As the data surrounding Automated Vehicles grows, safety improves but privacy concerns also arise.
The majority of human-operated vehicle accidents occur due to human errors like drunk driving or road rage. Presumably, AVs will lead to a safer driving environment by reducing, and one day, removing, the human factor from the road.
Big data is already being collected from cars with onboard systems. Only recently, MobilEye, an on-board system provider to IBM and Mercedes was acquired by Intel, Vasant Dhar, a professor and director of graduate studies at the CDS, recounts.

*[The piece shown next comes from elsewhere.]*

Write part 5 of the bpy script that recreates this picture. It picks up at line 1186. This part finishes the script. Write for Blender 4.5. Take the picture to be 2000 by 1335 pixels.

These onboard systems are well-rounded, constantly recording the vehicle’s speed, the weather and light, measuring the impact in an accident, and even driver awareness and attention. The human-driver aspect would be recorded by the onboard system by way of the sensors.
Say a vehicle gets too close to another or approaches the edge of the road. Those are signals that a driver is distracted. AVs have yet to learn how to behave like humans, though, before making their debut on the streets seamless. People can read other people’s driving behaviors and react accordingly, and AVs will need to understand that intuition as well.
The corresponding data collected from onboard systems continually improves at ascertaining fault in accidents. This will, in turn, modify insurance policies that currently leave liability decisions debatable. Eventually, if the onboard systems regularly determine fault accurately, it could automate the liability process.
By establishing what or who’s to blame in an accident, the onboard systems also shed light on how future accidents can be avoided. “The availability of big data obtained from onboard vehicular systems and roadway sensors changes the calculus of liability,” as Dhar sums it up in his Computer article, “Equity, Safety, and Privacy in the Autonomous Vehicle Era.”
But privacy is still a major concern when data of this magnitude is involved. A driver’s location, which is always recorded, is one example of an invasion of privacy. In general, if an insurer has access to the continually recorded data on vehicles, the driver is no longer in control of the sale of their information. Drivers going over the speed limit or rolling a stop sign would be another, less invasive, consequence of the data collection from onboard systems.
If the data is legally regulated and privacy concerns are managed, there is much to gain from the insurance policies, accident determination and accident prevention that will improve with the data from onboard systems.